I did not buy my circuit breakers from SAMS.
The original Hatteras 50MY electrical panel had about 20 circuit breakers, total, for the 110, 220 and 12 volt circuits. One breaker labeled "Port/Starboard Lights" covered all the 110v circuits on board. Originally there was only a single duplex socket in each room. In 1966 there was a real problem finding docks or marinas with adequate power. 220v was rare. Often we would use a two prong adapter (not even three!) limiting us to about 1,700 watts unless we ran the generator. We had three shoreline power cords, one 110v ship service, another 110v for the AC, a third 220v for just the stove. All three had the identical plug configuration. I was fortunate that the one time I mixed these up only one light bulb was on when I put 220v into the ship's service. Melted the filament right through the glass bulb!
All the duplex plugs on board had three prong faceplates. Only much later did I learn that these grounding (green wire) prongs were not connected to anything! Only the one on the front of the stove was. I was lucky not to have been electrocuted while using my drill in the bilge!

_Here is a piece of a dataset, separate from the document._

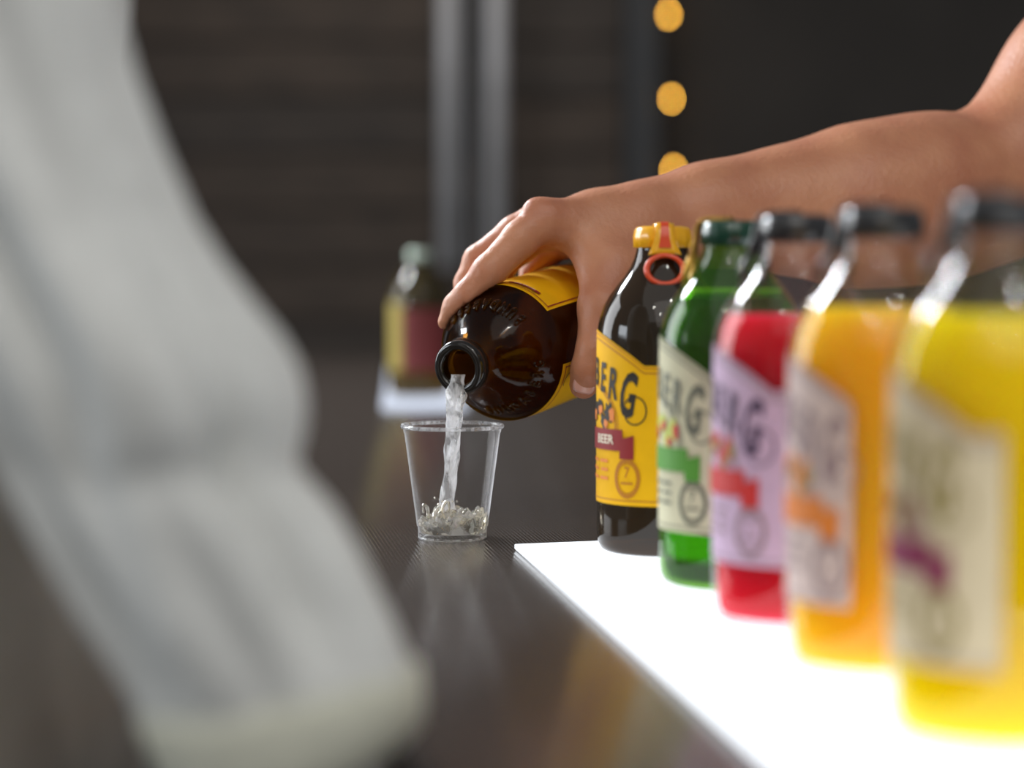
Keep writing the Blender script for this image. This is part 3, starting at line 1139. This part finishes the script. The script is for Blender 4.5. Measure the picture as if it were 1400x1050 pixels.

So some years ago I had a marine electrician make me a new electrical panel to go along with my simplified one-line 50 amp 220v shoreline setup. AC was no longer remarkable, so we split this across two legs of the 110v system. We separated many other circuits to reduce tripping breakers and balance loads. I am not on board, but I bet we now have 40 or 50 breakers. These are different from the original Hatteras ones, and that's why I did not get them from SAMS.
I had been using these replacement breakers as switches for each AC after changing from generator to shore power. This eliminated the surge load from all coming on at once which often tripped the master or shore breakers. Apparently this was another of my bad ideas so I don't do this any more. I turn each unit on at its control.